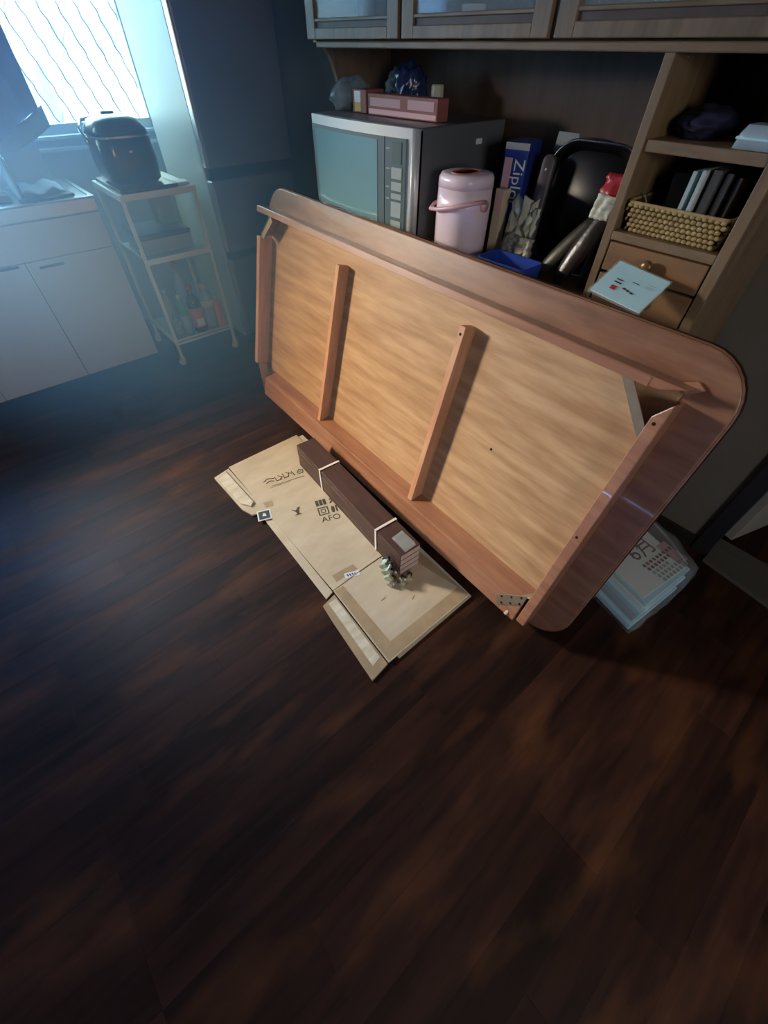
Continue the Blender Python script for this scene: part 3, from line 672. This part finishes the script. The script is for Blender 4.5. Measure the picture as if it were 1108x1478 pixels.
dk = thing('dish_rack', 'clear plastic dish stand holding a cloth on the worktop', 'dish rack', (0.42, 3.25, 0.88))
put('back_panel', MB().box((0.30, 3.36, 0.8795), (0.50, 3.366, 1.03), 0.002), M_tub, dk)
put('side_panel', MB().box((0.285, 3.12, 0.8795), (0.291, 3.37, 1.04), 0.002), M_tub, dk)
put('front_wire', MB().tube([(0.30, 3.12, 0.88), (0.30, 3.12, 1.03), (0.32, 3.36, 1.045)], 0.005, 8), M_chrome, dk)
P = [[(0.30 + 0.20 * i / 10, 3.115 + 0.20 * j / 6, 0.899 + 0.010 * math.sin(i * 1.1) + 0.012 * j / 6 + 0.006 * noise.noise((i * 0.8, j, 2))) for j in range(7)] for i in range(11)]
tag(put('dishcloth', MB().sheet(P, 0.006), M_hem), 'folded pale cloth lying in the clear dish rack', 'cloth')
tag(put('sponge_holder', MB().box((0.16, 3.14, 0.8665), (0.25, 3.22, 0.90), 0.008), M_black), 'black object left of the dish rack at the photo edge', 'holder')
# towel hanging in front of the window
tl = thing('hanging_towel', 'blue towel with pale hem hanging in front of the window at left', 'towel', (0.35, 3.50, 1.06))
def tz(u): return 1.00 + 0.12 * u
P = []
for i in range(15):
    u = i / 14; row = []
    for j in range(9):
        v = j / 8; zb = 1.015 + 0.16 * u ** 1.2; z = zb + (2.0 - zb) * v
        row.append((0.22 + 0.378 * u, 3.50 + 0.018 * math.sin(u * 17) * (0.4 + v * 0.6) - 0.03 * (1 - v), z))
    P.append(row)
put('towel', MB().sheet(P, 0.004), M_cloth, tl)
P = []
for i in range(15):
    u = i / 14; row = []
    for j in range(4):
        v = j / 3; zb = 0.945 + 0.158 * u ** 1.1; zt2 = 1.024 + 0.16 * u ** 1.2; z = zb + (zt2 - zb) * v
        row.append((0.22 + 0.398 * u, 3.452 + 0.012 * math.sin(u * 15) + 0.01 * v, z))
    P.append(row)
put('hem', MB().sheet(P, 0.006), M_hem, tl)
put('rod', MB().tube([(-0.43, 3.52, 2.0), (1.27, 3.52, 2.0)], 0.008, 8), M_alu, tl)

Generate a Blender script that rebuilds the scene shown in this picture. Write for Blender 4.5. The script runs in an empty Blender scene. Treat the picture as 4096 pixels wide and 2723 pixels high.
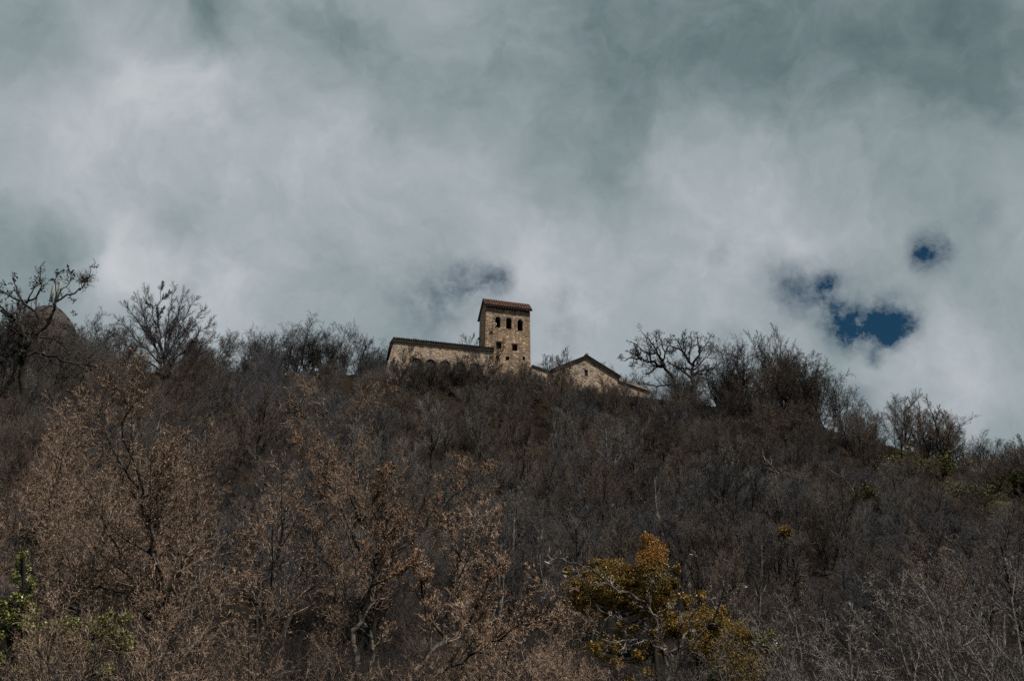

* _WHAT IS REQUIRED_:
In your copy of the records, include no pictures; repeat everything else exactly.

* _RESPONSE_:
Continue the Blender Python script for this scene: part 3, from line 672. This part finishes the script. The script is for Blender 4.5. Measure the picture as if it were 1108x1478 pixels.
dk = thing('dish_rack', 'clear plastic dish stand holding a cloth on the worktop', 'dish rack', (0.42, 3.25, 0.88))
put('back_panel', MB().box((0.30, 3.36, 0.8795), (0.50, 3.366, 1.03), 0.002), M_tub, dk)
put('side_panel', MB().box((0.285, 3.12, 0.8795), (0.291, 3.37, 1.04), 0.002), M_tub, dk)
put('front_wire', MB().tube([(0.30, 3.12, 0.88), (0.30, 3.12, 1.03), (0.32, 3.36, 1.045)], 0.005, 8), M_chrome, dk)
P = [[(0.30 + 0.20 * i / 10, 3.115 + 0.20 * j / 6, 0.899 + 0.010 * math.sin(i * 1.1) + 0.012 * j / 6 + 0.006 * noise.noise((i * 0.8, j, 2))) for j in range(7)] for i in range(11)]
tag(put('dishcloth', MB().sheet(P, 0.006), M_hem), 'folded pale cloth lying in the clear dish rack', 'cloth')
tag(put('sponge_holder', MB().box((0.16, 3.14, 0.8665), (0.25, 3.22, 0.90), 0.008), M_black), 'black object left of the dish rack at the photo edge', 'holder')
# towel hanging in front of the window
tl = thing('hanging_towel', 'blue towel with pale hem hanging in front of the window at left', 'towel', (0.35, 3.50, 1.06))
def tz(u): return 1.00 + 0.12 * u
P = []
for i in range(15):
    u = i / 14; row = []
    for j in range(9):
        v = j / 8; zb = 1.015 + 0.16 * u ** 1.2; z = zb + (2.0 - zb) * v
        row.append((0.22 + 0.378 * u, 3.50 + 0.018 * math.sin(u * 17) * (0.4 + v * 0.6) - 0.03 * (1 - v), z))
    P.append(row)
put('towel', MB().sheet(P, 0.004), M_cloth, tl)
P = []
for i in range(15):
    u = i / 14; row = []
    for j in range(4):
        v = j / 3; zb = 0.945 + 0.158 * u ** 1.1; zt2 = 1.024 + 0.16 * u ** 1.2; z = zb + (zt2 - zb) * v
        row.append((0.22 + 0.398 * u, 3.452 + 0.012 * math.sin(u * 15) + 0.01 * v, z))
    P.append(row)
put('hem', MB().sheet(P, 0.006), M_hem, tl)
put('rod', MB().tube([(-0.43, 3.52, 2.0), (1.27, 3.52, 2.0)], 0.008, 8), M_alu, tl)

Generate a Blender script that rebuilds the scene shown in this picture. Write for Blender 4.5. The script runs in an empty Blender scene. Treat the picture as 4096 pixels wide and 2723 pixels high.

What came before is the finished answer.